@Nick's comments cover all of the bases, but do you really need to offer discounts?
Maybe you could make clear that you provide free consultations or are willing to spend a certain amount of time on a pitch/proposal on a 'no-win/no-fee' basis. You could also offer your customers 'back-handers' for getting new business from another company for you, however, 'back-handers' will need to be sold a bit fluffier than that even if it amounts to the same thing.
For introduction, you can write articles that focus on trends in graphics/web design plus topics that always interest people, e.g. what new colours are 'in' for the next season. Hopefully such content will encourage your customers to be inspired, maybe inspired enough to come to you with some new work.

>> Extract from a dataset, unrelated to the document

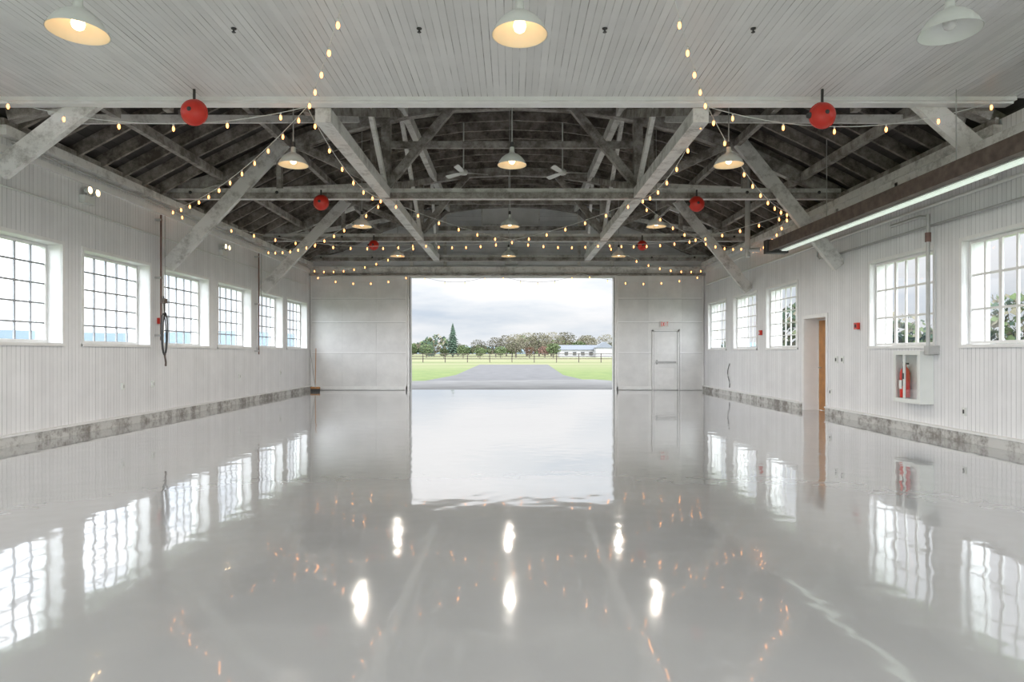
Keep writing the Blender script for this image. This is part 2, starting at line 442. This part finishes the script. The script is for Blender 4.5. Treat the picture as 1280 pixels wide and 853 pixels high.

There is no harm in repeating what-your-basic-business-offering is. Hopefully you understand the 'pain' of your customers and offer them 'pain-free' ways to achieve their goals. Learn to understand what most people hate about how website projects are delivered and write with a pre-emptive response to that. Truth is that most companies have a loath-hate relationship with 'web developers' so there are plenty of opportunities out there for the picking.
Must-have technological extras that play on 'FUD' could also be a sales 'in'. Adding microformats to a site is a very good idea if you want sensible search rankings, SPF records on emails to make sure emails get read is another idea, albeit outside the 'design remit'.
This sort of content widens your newsletter to a business audience, these smaller tasks also give your customers an opportunity to work with you on something that is manageable and not of great risk. If you can turn around a client's email 'always ending up in SPAM' they will be grateful to you and you will have that element of trust. You will also show you don't just do pretty web-pages, you also can do things more pertinent to their business needs.
Through delivering one of your normal design projects, you will learn and master a topic or two. At the end you can write it up succinctly as only someone that understands their stuff can. If you can then confer this gift of knowledge onto your customer base then the penny will drop, they may understand a topic that has eluded them for some time.
An example topic is site migration, what needs doing before and after go-live. Again, this will make the impossible (moving website) seem possible.
With your language you can talk up to your audience, to 'raise their intellect' during the reading of your newsletter, not to talk down, or dumb down. Note that the best writing does not use the biggest words, so hone your prose and make sure there are no errors.
I imagine you will be wanting to impress with design. Get your newsletter looking the part so that your abilities in this area are implicitly stated.
It goes without saying that nobody will read your newsletter if the subject is no good. The subject is only there to get people to open your newsletter, it does not have to have any relevance to the content, so long as you qualify it somehow. You need not stoop to tabloid style headlines (e.g. "Freddie Starr Ate My Hamster") but you should be thinking on the same lines - what is going to make people want to read this?